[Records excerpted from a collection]
— begin —
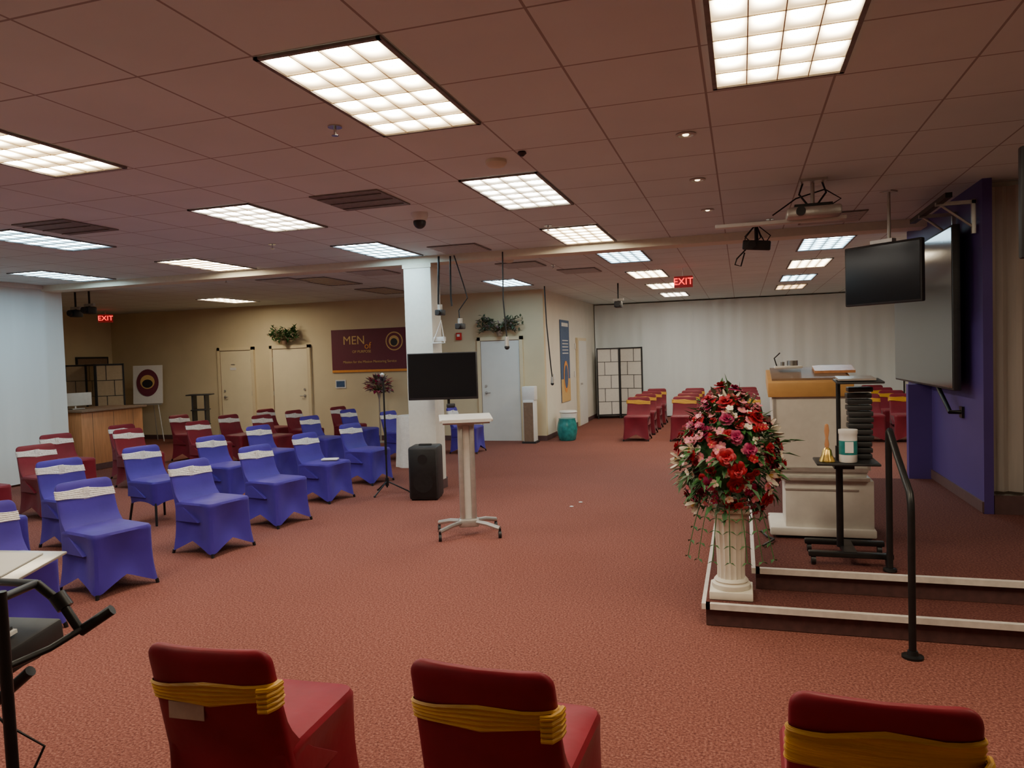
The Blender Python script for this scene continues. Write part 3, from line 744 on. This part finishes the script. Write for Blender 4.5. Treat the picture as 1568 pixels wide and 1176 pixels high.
for kind,m,n,r,dm in (('rose','fred',30,.056,.092),('lily','fwhite',9,.06,.085),('rose','fmag',16,.046,.072),('rose','fred',34,.036,.050),('star','fpink',60,.032,.046),('star','fwhite',45,.027,.042),('rose','fred',26,.028,.040),('star','fpink',20,.03,.038)):
    tries=0; c=0
    while c<n and tries<700:
        tries+=1; p,nn=surf(k=random.uniform(.86,1.12))
        if far(p,dm):
            bloom(b,p,nn,r,m,kind); b.tube([cen+(p-cen)*.5,p],.003,'leaf',4,cap=False); c+=1
for k in range(560):
    p,nn=surf(k=random.uniform(.75,1.08)); d=(nn+Vector((random.uniform(-.8,.8),random.uniform(-.8,.8),random.uniform(-.8,.5)))).normalized()
    leaf(b,p,d,random.uniform(.06,.12),.035,'leaf' if random.random()<.75 else 'leaf2')
for k in range(60):
    a=random.uniform(0,2*pi); e=random.uniform(-1.1,1.4); d=Vector((math.cos(a)*math.cos(e),math.sin(a)*math.cos(e),math.sin(e)))
    p0=cen+Vector((d.x*.25,d.y*.2,d.z*.30)); q=random.uniform(.85,1.05); p1=cen+Vector((d.x*.37,d.y*.30,d.z*.42))*q+Vector((0,0,-.03))
    b.tube([p0,p1],.003,'leaf',4,cap=False)
    mm=random.choice(['fwhite','fpink','fred','fred','leaf','fmag'])
    for j in range(3):
        q=p0.lerp(p1,.5+.25*j)
        if mm=='leaf': leaf(b,q,d+Vector((random.uniform(-.6,.6),random.uniform(-.6,.6),0)),.09,.03,'leaf')
        else: bloom(b,q,d,.024,mm,'star')
for k in range(7):
    a=-pi/2+(k-3)*.35; 
    pts=[Vector((math.cos(a)*(.16+.022*j),math.sin(a)*(.14+.022*j),.10-.030*j-.006*j*j)) for j in range(7)]
    b.tube(pts,.003,'leaf',4,cap=False)
    for j,pq in enumerate(pts):
        for s in (-1,1): leaf(b,pq,Vector((-math.sin(a)*s,math.cos(a)*s,-.4)),.075-.006*j,.024,'leaf')
b.lathe([(.07,.002),(.10,.03),(.11,.08),(.1,.1)],(0,0,0),'ped',24)
b.done('silk_flower_arrangement',(-.09,4.815,.149+.571))

# ------------------------------------------------------------ keyboard
b=B()
b.box((-.66,0,.0),(1.32,.30,.08),'blackp',bev=.012,rot=(.12,0,0))
b.box((-.68,-.05,.047),(1.24,.15,.012),'white',rot=(.12,0,0))
for k in range(51): b.box((-1.29+k*.024,-.05,.0535),(.0015,.15,.002),'blackp',rot=(.12,0,0))
for k in range(51):
    if k%7 not in (2,6): b.box((-1.278+k*.024,-.02,.060),(.012,.08,.012),'blackp',rot=(.12,0,0))
b.box((-.66,.1,.06),(.3,.08,.004),'grey',rot=(.12,0,0))
b.done('electronic_keyboard',(-2.16,1.72,.82),rd(8))
b=B()
for yy in (-.12,.12):
    b.tube([(-1.1,yy,.0),(-.2,yy,.72)],.018,'black'); b.tube([(-.2,yy*.7,.0),(-1.1,yy*.7,.72)],.018,'black')
for xx in (-1.1,-.25):
    b.tube([(xx,-.2,.745),(xx,.2,.745)],.02,'black'); b.tube([(xx,-.25,.02),(xx,.25,.02)],.02,'black')
b.tube([(.0,-.17,.01),(.0,-.17,.5),(-.01,-.17,1.08)],.016,'black'); b.cyl((.0,-.17,.3),(.0,-.17,.36),.028,'black'); b.tube([(-.2,-.17,.02),(.2,-.17,.02)],.014,'black')
b.tube([(-.05,.0,1.05),(.02,.02,.98),(.06,.04,.89)],.014,'black'); b.tube([(.06,.04,.89),(.15,.07,.95)],.017,'black'); b.cyl((.0,.02,1.01),(.03,.02,.97),.024,'black')
b.tube([(-.01,-.17,.86),(.03,-.05,.87),(.07,.04,.90)],.010,'black'); b.tube([(-.01,-.17,1.06),(-.05,0,1.05),(-.30,.10,1.02)],.012,'black')
b.tube([(-.14,-.15,.78),(-.02,-.17,.70),(.04,-.1,.60),(.0,-.17,.45)],.004,'black',6)
b.done('keyboard_stand',(-2.03,1.70,0),rd(8))
b=B(); b.box((0,0,0),(.34,.24,.010),'grey',rot=(.16,0,0),bev=.004); b.box((-.02,0,.008),(.24,.18,.004),'paper',rot=(.16,0,0)); b.box((0,0,-.02),(.1,.1,.03),'black')
b.done('music_tray',(-2.42,1.83,1.045),rd(8))
for p in [(-1.85,8.0),(-1.8,8.25)]:
    b=B(); b.lathe([(.02,0),(.024,.004),(.01,.008)],(0,0,0),'paper',7); b.done('paper_scrap',(p[0],p[1],.001))

# ------------------------------------------------------------ world & camera
w=D.worlds.new('world'); C.scene.world=w; w.use_nodes=True
w.node_tree.nodes['Background'].inputs[0].default_value=(.9,.8,.7,1); w.node_tree.nodes['Background'].inputs[1].default_value=.15
cam=D.cameras.new('camera'); co=D.objects.new('camera',cam); col.objects.link(co)
fw=Vector((-.2985,.9537,-.0371)).normalized(); up=Vector((.0187,.0447,.9988)); rt=fw.cross(up).normalized(); up=rt.cross(fw)
co.matrix_world=Matrix(((rt.x,up.x,-fw.x,0),(rt.y,up.y,-fw.y,0),(rt.z,up.z,-fw.z,1.70),(0,0,0,1)))
cam.sensor_width=36; cam.lens=36*1590/2212; cam.clip_end=100
C.scene.camera=co
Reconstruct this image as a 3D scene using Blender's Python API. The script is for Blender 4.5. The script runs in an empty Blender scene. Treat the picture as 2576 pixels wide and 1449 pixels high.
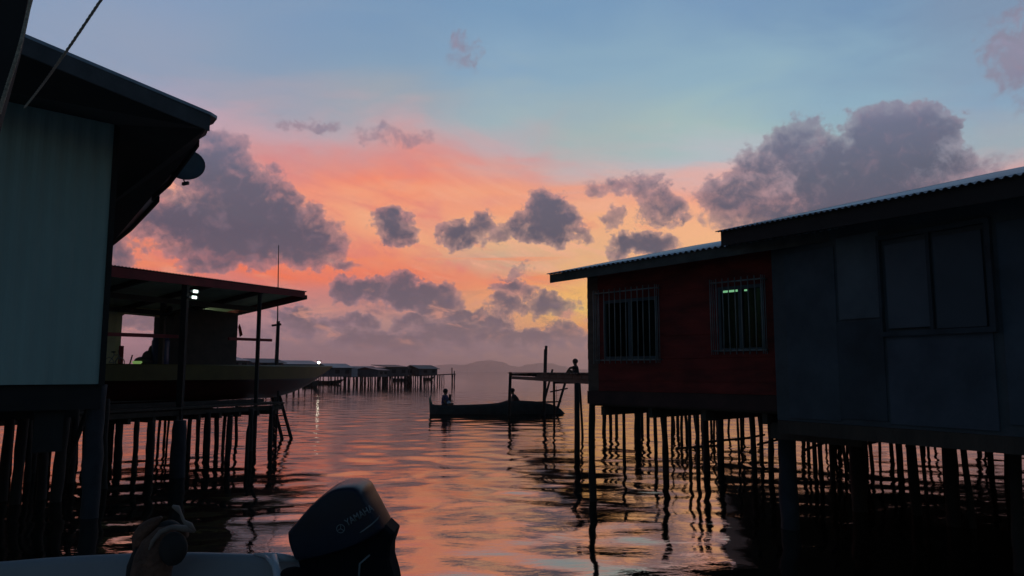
import bpy, bmesh, math, random
import numpy as np
from mathutils import Vector, Matrix

random.seed(7)
rng = np.random.RandomState(11)
scene = bpy.context.scene
COL = scene.collection
V = Vector
PI = math.pi

# ------------------------------------------------------------------ camera model (used to survey positions)
F = 1875.0                 # focal length in units of the 2576 wide photograph
PITCH = math.radians(6.42)
CAMZ = 2.0
cp, sp_ = math.cos(PITCH), math.sin(PITCH)


def ray(px, py):
    x = (px - 1288.0) / F
    y = (724.5 - py) / F
    return V((x, cp - y * sp_, sp_ + y * cp))


def P(px, py, Y):
    r = ray(px, py)
    k = Y / r.y
    return V((r.x * k, Y, CAMZ + r.z * k))


def Pz(px, py, z):
    r = ray(px, py)
    k = (z - CAMZ) / r.z
    return V((r.x * k, r.y * k, z))


def W(px, py):
    return Pz(px, py, 0.0)


def PV(px, py, p0, d):
    """point where the sight line meets the vertical plane through p0 along horizontal direction d"""
    n = V((d.y, -d.x, 0))
    r = ray(px, py)
    k = n.dot(V((p0.x, p0.y, 0))) / n.dot(V((r.x, r.y, 0)))
    return V((r.x * k, r.y * k, CAMZ + r.z * k))


def PP(px, py, a, b, c):
    """point where the sight line meets plane a b c"""
    n = (b - a).cross(c - a)
    o = V((0, 0, CAMZ))
    r = ray(px, py)
    k = n.dot(a - o) / n.dot(r)
    return o + r * k


def azel(px, py):
    r = ray(px, py).normalized()
    return math.degrees(math.atan2(r.x, r.y)), math.degrees(math.asin(r.z))


def lin(c):
    out = []
    for x in c[:3]:
        x = x / 255.0
        out.append(x / 12.92 if x <= 0.04045 else ((x + 0.055) / 1.055) ** 2.4)
    return out


# ------------------------------------------------------------------ tagging
def tag(o, label=None, cat=None, group=None, kind=None):
    if label: o['label'] = label
    if cat: o['category'] = cat
    if group: o['group'] = group
    if kind: o['kind'] = kind
    return o


ORIG = {}


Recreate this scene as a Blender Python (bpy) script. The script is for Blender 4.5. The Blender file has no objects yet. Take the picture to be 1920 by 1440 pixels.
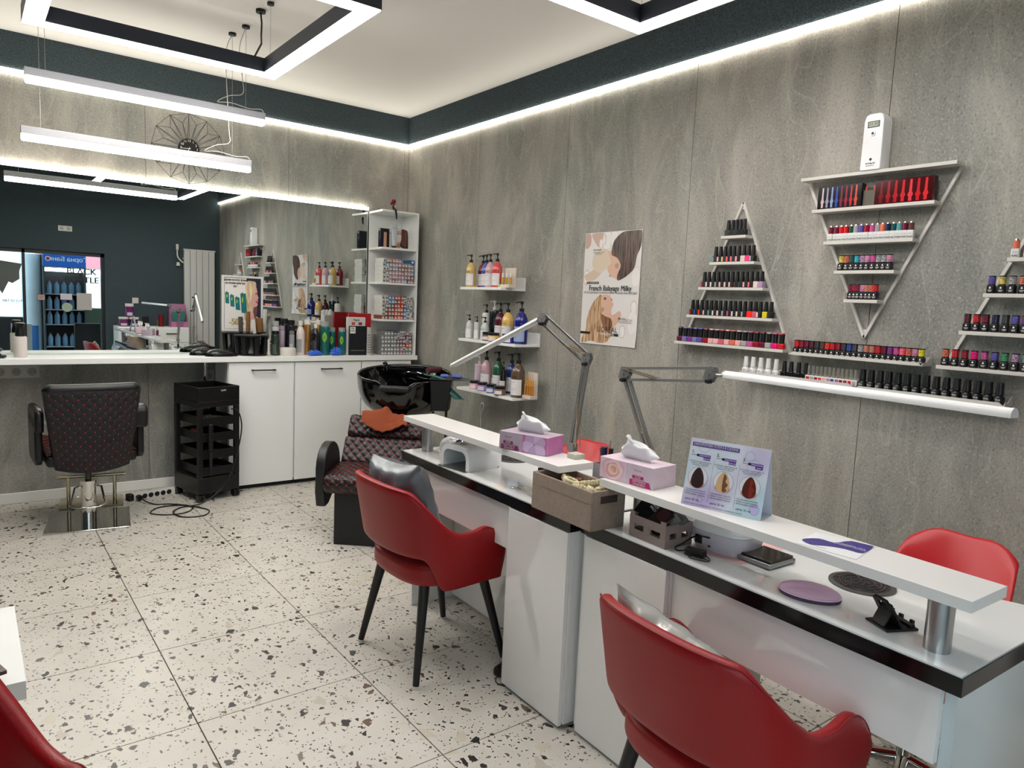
import bpy, bmesh, math, random
from math import sin, cos, pi, radians, sqrt, atan2
from mathutils import Vector, Matrix
from mathutils.geometry import interpolate_bezier, tessellate_polygon
# ---------------------------------------------------------------- camera, world, exposure
SC = bpy.context.scene
COL = SC.collection
cam = bpy.data.cameras.new('camera'); camo = bpy.data.objects.new('camera', cam); COL.objects.link(camo)
cam.sensor_fit = 'HORIZONTAL'; cam.sensor_width = 36.0; cam.lens = 36.0*1342/1920; cam.clip_start = 0.02
ROT = Matrix.Rotation(-0.65481487, 3, 'Z') @ Matrix.Rotation(1.46004108, 3, 'X') @ Matrix.Rotation(0.04449694, 3, 'Z')
camo.matrix_world = Matrix.Translation((0, 0, 1.4545)) @ ROT.to_4x4()
SC.camera = camo
SC.view_settings.view_transform = 'Standard'; SC.view_settings.look = 'None'
SC.view_settings.exposure = 0.80; SC.view_settings.gamma = 1.0
SC.view_settings.use_curve_mapping = False
W = bpy.data.worlds.new('world'); SC.world = W; W.use_nodes = True
bg = W.node_tree.nodes['Background']; bg.inputs[0].default_value = (0.72, 0.88, 1.0, 1); bg.inputs[1].default_value = 3.2
LED = 18.5          # strength of the suspended lamps' diffusers
LEDS = 6.5         # strength of the wall strips
SC.cycles.max_bounces = 8; SC.cycles.glossy_bounces = 5; SC.cycles.transparent_max_bounces = 12
SC.cycles.sample_clamp_indirect = 6.0
random.seed(7)
# ---------------------------------------------------------------- helpers
def lin(c):
    c = c/255.0
    return c/12.92 if c <= 0.04045 else ((c+0.055)/1.055)**2.4
def rgb(r, g=None, b=None):
    if isinstance(r, (tuple, list)): r, g, b = r
    return (lin(r), lin(g), lin(b), 1.0)
_M = {}
def mat(name, c=(200,200,200), rough=0.5, metal=0.0, emit=0.0, spec=0.5, trans=0.0, alpha=1.0, coat=0.0, bump=0.0, bscale=80.0, vary=0.0, vscale=6.0, ior=1.45):
    if name in _M: return _M[name]
    m = bpy.data.materials.new(name); m.use_nodes = True; nt = m.node_tree; b = nt.nodes['Principled BSDF']
    b.inputs['Base Color'].default_value = rgb(c); b.inputs['Roughness'].default_value = rough
    b.inputs['Metallic'].default_value = metal; b.inputs['Specular IOR Level'].default_value = spec; b.inputs['IOR'].default_value = ior
    if trans: b.inputs['Transmission Weight'].default_value = trans
    if alpha < 1: b.inputs['Alpha'].default_value = alpha
    if coat: b.inputs['Coat Weight'].default_value = coat; b.inputs['Coat Roughness'].default_value = 0.05
    if emit: b.inputs['Emission Color'].default_value = rgb(c); b.inputs['Emission Strength'].default_value = emit
    if bump or vary:
        tc = nt.nodes.new('ShaderNodeTexCoord')
    if bump:
        n = nt.nodes.new('ShaderNodeTexNoise'); n.inputs['Scale'].default_value = bscale; n.inputs['Detail'].default_value = 3
        bp = nt.nodes.new('ShaderNodeBump'); bp.inputs['Strength'].default_value = bump; bp.inputs['Distance'].default_value = 0.01
        nt.links.new(tc.outputs['Object'], n.inputs['Vector']); nt.links.new(n.outputs[0], bp.inputs['Height']); nt.links.new(bp.outputs[0], b.inputs['Normal'])
    if vary:
        n = nt.nodes.new('ShaderNodeTexNoise'); n.inputs['Scale'].default_value = vscale; n.inputs['Detail'].default_value = 4
        mx = nt.nodes.new('ShaderNodeMixRGB'); r = rgb(c)
        mx.inputs[1].default_value = tuple(v*(1-vary) for v in r[:3])+(1,); mx.inputs[2].default_value = tuple(min(1, v*(1+vary)) for v in r[:3])+(1,)
        nt.links.new(tc.outputs['Object'], n.inputs['Vector']); nt.links.new(n.outputs[0], mx.inputs[0]); nt.links.new(mx.outputs[0], b.inputs['Base Color'])
    _M[name] = m
    return m
def cm(c, rough=0.45, **k):           # a plain colour material, cached by colour
    return mat('paint_%02x%02x%02x_%d_%s' % (c[0], c[1], c[2], int(rough*100), '_'.join(str(v) for v in k.values())), c, rough, **k)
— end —
• What you are asked to do: Count the lines that hold the string "script" and state that number alone.

• Exercise solution: 3